Tucson's first bike HAWK went in at Swan and Third Street.
Tucson’s first bike HAWK went in at Swan and Third Street.

The City of Tucson is working on two new bike HAWKs to make crossing busy streets a bit easier.

Tucson’s bicycle and pedestrian coordinator Ann Chanecka said they will be adding the signals to the intersection of Ninth Street and Campbell Avenue and Grant Road and Sahuara Avenue.

A bike HAWK is similar to a lighted crossing signals common around the region, but adds amenities making it accessible to cyclists.

The two new bike HAWKs have been something the city wanted to do for a while.

“They have actually been on the books for a while to get HAWKs, but because they both are pretty high bike areas and future bike boulevards, we rate going to make them bike HAWKS,” Chanecka said.

The cost for a bike HAWK is generally between $100,000-125,000.

Read about Tucson’s first bike HAWK here.

9 thoughts on “Two new ‘Bike HAWKs’ going in on Tucson streets”
  1. Looking forward to having the 9th/Campbell crossing and getting one step closer to making the 9th St Bike Blvd (greenway? paseo?) a reality. Important to make these neighborhood connections as easy and safe as possible. Thanks Ann for moving these forward!

  2. Be VERY careful when using these crossings. As in, make sure that every motor vehicle is stopped before putting a toe into the crosswalk. I’ve seen too many instances of drivers blowing through these crossings, even when the signal says “stop.”

  3. Every little step forward is great news! I would love to see a city/local media partnership that maybe devotes a regular small segment of the news to alert and educate pedestrians, bicycle riders, and drivers to the alternate transportation infrastructure cropping up in our Old Pueblo, and  how to use/understand what the signs and paint is all about. Make it inclusive.
    For what I’ve seen, there is a lack of general knowledge and information about these things in the community at large. For example,  I was at our neighborhood association board meeting earlier this month, and discussion turned towards some exciting bicycle-themed things that are coming up for us (Yay!), and Cyclovia was mentioned…and a good number of the folks there had never heard of it! Likewise, the (soon to be re-named) Bicycle Boulevards. There just does not seem to be much dissemination of “bike” info, outside of the “bike” community. My opinion (and that is all it is) is that we need to keep focusing on changing that. And that we need to combat any “elitist” perceptions, by not being bike snobs. You’d be surprised at how many folks do not ride, because they can’t afford the “right” bike…so they just give up. That needs to end.
    Again, just my two cents.  =)

  4. @Gabrielle Thank you for making these points. The bike snob perception is a lot more widespread than we think.

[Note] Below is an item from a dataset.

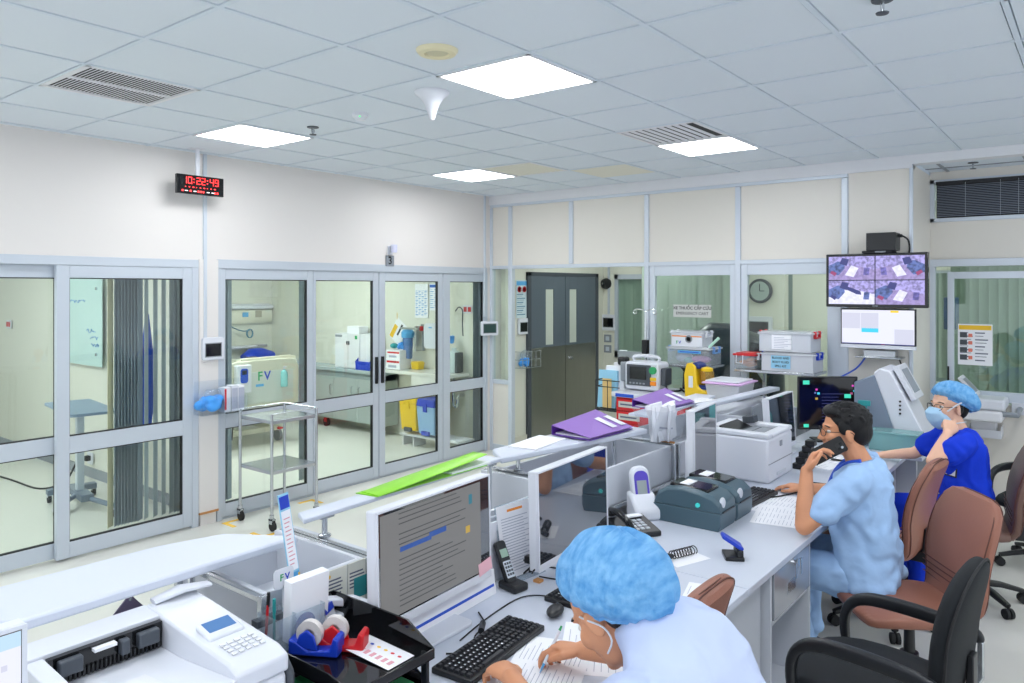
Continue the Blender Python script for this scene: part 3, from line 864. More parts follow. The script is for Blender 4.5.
t = thing('wall_locker', 'white two-door locker standing on the grey worktop', 'locker', (-8.0, 6.74, ZT))
B().box(-.35, -.1, 0, .36, .13, .47).build('carcass', WHITEM, t)
for k, (x0, x1) in enumerate(((-.35, -.075), (-.07, .16))):
    d = B().box(x0, -.118, .01, x1, -.1, .465).build('door', WHITEM, t, bevel=.003)
    B().box((-.1, -.06)[k], -.128, .32, (-.1, -.06)[k] + .02, -.118, .37).build('lock', DGREY, d, bevel=.002)
B().box(.07, -.1195, .4, .12, -.118, .45).build('green_sticker', GREEN, t)
B().box(-.34, -.1195, .42, -.2, -.118, .45).build('grey_sticker', MGREY, t)
tag(B().box(-.15, -.08, 0, .1, .08, .1).build('white_carton', PAPER, loc=(-8.0, 6.75, ZT + .47), bevel=.003), 'small white carton lying on top of the locker', 'carton')
def open_bin(name, label, loc, w, d, h, m, rz=0):
    """stacking bin with a low open front"""
    t = thing(name, label, 'bin', loc, rz=rz)
    b = B()
    w_ = .008
    side = [(-d / 2, 0), (d / 2, 0), (d / 2, h), (-d / 2 + d * .35, h), (-d / 2 - d * .1, h * .55)]
    for s in (-1, 1): b.prism([(p[0], p[1]) for p in side], s * w / 2 - w_ / 2, s * w / 2 + w_ / 2, 'x')
    b.box(-w / 2, -d / 2, 0, w / 2, d / 2, w_).box(-w / 2, d / 2 - w_, 0, w / 2, d / 2, h).box(-w / 2, -d / 2 - d * .08, 0, w / 2, -d / 2, h * .55)
    b.build('bin_body', m, t, bevel=.003)
    B().box(-w / 2, -d / 2 - d * .12, h * .5, w / 2, -d / 2 - d * .02, h * .58).build('front_lip', m, t, bevel=.004)
    return t
open_bin('stacking_bin', 'deep blue stacking bin on the grey worktop', (-7.72, 6.70, ZT), .28, .22, .20, BLUE)
# sink counter, bins and wall things near the far corner
t = thing('sink_counter', 'white marble sink counter in the far corner of the glazed room', 'counter', (-6.6, 6.66, 0))
MARB = mat('white_marble', (226, 226, 220), .22, var=.12, scale=7)
B().box(-.70, -.17, .86, .50, .22, .90).build('stone_top', MARB, t, bevel=.004)
B().box(-.12, -.16, .68, .50, -.13, .86).build('stone_apron', MARB, t)
b = B().tube([(.35, .1, .86), (.35, .1, .6), (.36, .1, .5), (.41, .1, .5), (.41, .12, .62), (.41, .22, .62)], .022, 12, sub=4)
b.build('drain_pipe', CHROME, t)
b = B().tube([(.2, .17, .9), (.2, .17, 1.1), (.2, .12, 1.16), (.2, .02, 1.14)], .012, 10, sub=4)
b.build('tap', CHROME, t)
def pedal_bin(label, loc, m, lidm, sm):
    t = thing('pedal_bin', label, 'waste bin', loc, group='pedal bins under the sink counter')
    B().frustum((-.13, -.12, .13, .12), (-.15, -.14, .15, .14), .03, .36).build('bin_body', m, t, bevel=.012)
    B().frustum((-.155, -.145, .155, .145), (-.14, -.13, .14, .13), .36, .45).build('lid', lidm, t, bevel=.012)
    B().box(-.06, -.15, .02, .06, -.115, .07).build('pedal', sm, t, bevel=.004)
    B().box(-.03, -.151, .30, .03, -.135, .4).build('label_patch', lidm, t)
pedal_bin('yellow pedal bin hanging under the sink counter', (-6.66, 6.52, .17), YELLOW, YELLOW, DGREY)
pedal_bin('pale blue pedal bin with bright blue lid under the sink counter', (-6.34, 6.50, .16), mat('pale_blue_plastic', (150, 188, 226), .4), BLUE, BLUE)
t = thing('bin_stand', 'low white metal stand carrying the pedal bins', 'stand', (-6.45, 6.55, 0))
b = B().box(-.38, -.14, .13, .60, .14, .155)
b.build('stand_top', WHITEM, t)
for x in (-.36, -.18, .2, .58): B().box(x - .012, -.1, 0, x + .012, .1, .13).build('leg', WHITEM, t)
for k, (x, y, z, w, d, h, lab) in enumerate(((-7.12, 6.66, ZT, .26, .2, .13, 'white and red glove carton on the worktop, lower of two'), (-7.13, 6.67, ZT + .13, .25, .19, .11, 'white and red glove carton on the worktop, upper of two'))):
    t = thing('glove_carton', lab, 'carton', (x, y, z + (.058 if x > -7.4 else 0)), group='glove cartons on the worktop')
    B().box(-w / 2, -d / 2, 0, w / 2, d / 2, h).build('carton_body', PAPER, t, bevel=.002)
    B().box(-w / 2 + .02, -d / 2 - .001, h * .62, w / 2 - .01, -d / 2, h * .82).build('red_stripe', RED, t)
    B().box(-w / 2 + .05, -d / 2 - .001, h * .15, w / 2 - .06, -d / 2, h * .4).build('small_print', INKL, t)
t = thing('glove_heap', 'teal and blue gloves heaped on the upper glove carton', 'gloves', (-7.13, 6.67, ZT + .325))
glove_bag(t, Matrix.Translation((.05, 0, .03)), .06)
B().ell((-.08, 0, .02), (.06, .05, .035), 12, 8).build('teal_glove', TEAL, t)
t = thing('sharps_box', 'yellow sharps box on the sink counter behind the water filter', 'sharps box', (-6.87, 6.76, .902))
B().frustum((-.06, -.05, .06, .05), (-.07, -.06, .07, .06), 0, .09).build('box_body', YELLOW, t, bevel=.008)
B().box(-.06, -.05, .09, .06, .05, .10).build('lid', YELLOW, t, bevel=.006)
t = thing('water_filter', 'clear blue water filter on a steel wall bracket over the counter', 'water filter', (-7.03, 6.74, 1.03))
B().lathe([(.0, 0), (.055, 0), (.06, .02), (.066, .27), (.05, .28)], n=20).build('filter_bowl', mat('blue_clear_bowl', (110, 150, 214), .1, trans=.4), t)
B().lathe([(.0, .27), (.08, .27), (.085, .3), (.085, .34), (.06, .37), (.0, .375)], n=20).build('filter_cap', SKYB, t)
b = B().box(-.12, -.02, .375, .20, .02, .40).box(.12, .0, .1, .15, .15, .42).cyl((.135, .1, .12), (.04, .0, .36), .012).box(.10, .13, .1, .17, .15, .44)
b.build('wall_bracket', STEEL, t)
B().box(.19, .02, .36, .22, .06, .42).build('red_valve', RED, t, bevel=.004)
t = thing('hanging_card', 'tilted white card with yellow and black print hanging by the water filter', 'card', (-7.36, YB - .006, 1.36))
R45 = Matrix.Rotation(radians(35), 4, 'Y')
B().box(-.12, -.003, -.15, .12, 0, .15, M=R45).build('card_sheet', PAPER, t)
B().box(-.11, -.004, -.14, -.04, -.0032, .05, M=R45).build('yellow_block', TAPEY, t)
B().box(-.0, -.004, -.05, .03, -.0032, .12, M=R45).build('black_block', INKD, t)
B().cyl((-.02, -.004, .16), (-.02, -.004, .25), .004).build('string', TAPEY, t)
def poster(name, label, loc, w, h, side, lines, head=None, group='wall posters', rz=0, base=PAPER):
    t = thing(name, label, 'poster', loc, group=group, rz={'-y': 0, '+x': pi / 2}[side] + rz)
    B().box(-w / 2, -.003, -h / 2, w / 2, 0, h / 2).build('sheet', base, t, smooth=False)
    if head: B().box(-w / 2 + w * .03, -.004, h / 2 - h * .14, w / 2 - w * .03, -.003, h / 2 - h * .03).build('heading', head, t, smooth=False)
    b = B()
    for k in range(lines[0]):
        z = h / 2 - h * .2 - k * (h * .75 / lines[0])
        n = 1 + (k % 3)
        for q in range(lines[1]):
            x0 = -w / 2 + w * .06 + q * (w * .88 / lines[1])
            b.box(x0, -.004, z - h * .014 * (1 + (k + q) % 2), x0 + w * .88 / lines[1] * (.55 + .4 * ((k * 3 + q * 5) % 4) / 4), -.003, z)
    b.build('print', lines[2], t, smooth=False)
    return t
poster('notice_poster', 'white poster with blue tables beside the water filter', (-6.93, YB - .001, 1.77), .24, .44, '-y', (14, 4, mat('blue_print', (112, 164, 214), .6)), None)
poster('notice_poster', 'smaller white poster with two blue blocks, right of the blue tables', (-6.70, YB - .001, 1.82), .17, .34, '-y', (10, 2, mat('blue_print', (112, 164, 214), .6)), mat('blue_print2', (40, 100, 190), .6))
t = thing('towel_dispenser', 'white paper towel dispenser on the wall by the sink', 'dispenser', (-6.66, YB, 1.33))
B().prism(rrect(-.12, -.16, .12, .16, .05), -.12, 0, 'y').build('cover', WHITE, t, bevel=.012)
B().box(-.03, -.121, .1, .03, -.12, .115).build('blue_mark', SKYB, t)
t = thing('suction_jar', 'clear canister with white body standing by the sink', 'canister', (-6.26, 6.78, .902))
B().lathe([(.0, 0), (.075, 0), (.08, .02), (.08, .22), (.06, .26), (.03, .27), (.03, .3)], n=20).build('jar', mat('milky_jar', (206, 220, 222), .25), t)
B().box(.06, -.06, .0, .1, .06, .25).build('dark_handle', DGREY, t, bevel=.01)
t = thing('pole_rack', 'slim steel pole with tubing and teal gloves beside the sink', 'rack', (-6.40, 6.8, .902))
B().cyl((0, 0, 0), (0, 0, 1.1), .018).build('pole', STEEL, t)
glove_bag(t, Matrix.Translation((.08, -.02, .4)), .07)
B().tube([(.1, .05, .75), (.2, 0, .8), (.26, .0, .76), (.26, .0, .6), (.27, 0, .45)], .008, 8, sub=5).build('grey_tube', DGREY, t)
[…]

  5. MarthaRetallick Yes, I have witness many cars roll through them…especially on busier streets like Campbell.

  6. Something needs to be done there, but I think a refuge island would be better than a light.  There are plenty of breaks in the traffic to allow you to get half way at a time.  Ultimately, improving this intersection just highlights the issue that the 9th St. alignment has numerous barriers along its length.  It dead-ends at El Con Mall, then there’s a wall along Arcadia just south of Rincon HS that blocks the way.  There’s also a wash north of Target that’s another barrier.  There is no route at all between Craycroft and Wilmot, and you have a wash at the half way point between Wilmot and Kolb.  I’d love to see all these barriers get punctured because I live on this alignment but I’m not going to hold my breath.

  7. dirtybiker It’s actually not that bad for the government. When you start to factor in the light itself, the utility modification to get electricity to it, the installation, traffic studies and regulations they have to meet it’s not exorbitant. Maybe I have doing this long enough that the prices don’t shock me anymore. When I first started, they certainly did.

  8. The 9th Street crossing is obvious and will be welcomed by this 8th Street resident. The Sahuara/Grant one, though, is a pleasant surprise that will allow me to miss a couple miles of Craycroft during my street portage from the Pantano path to the Rillito path.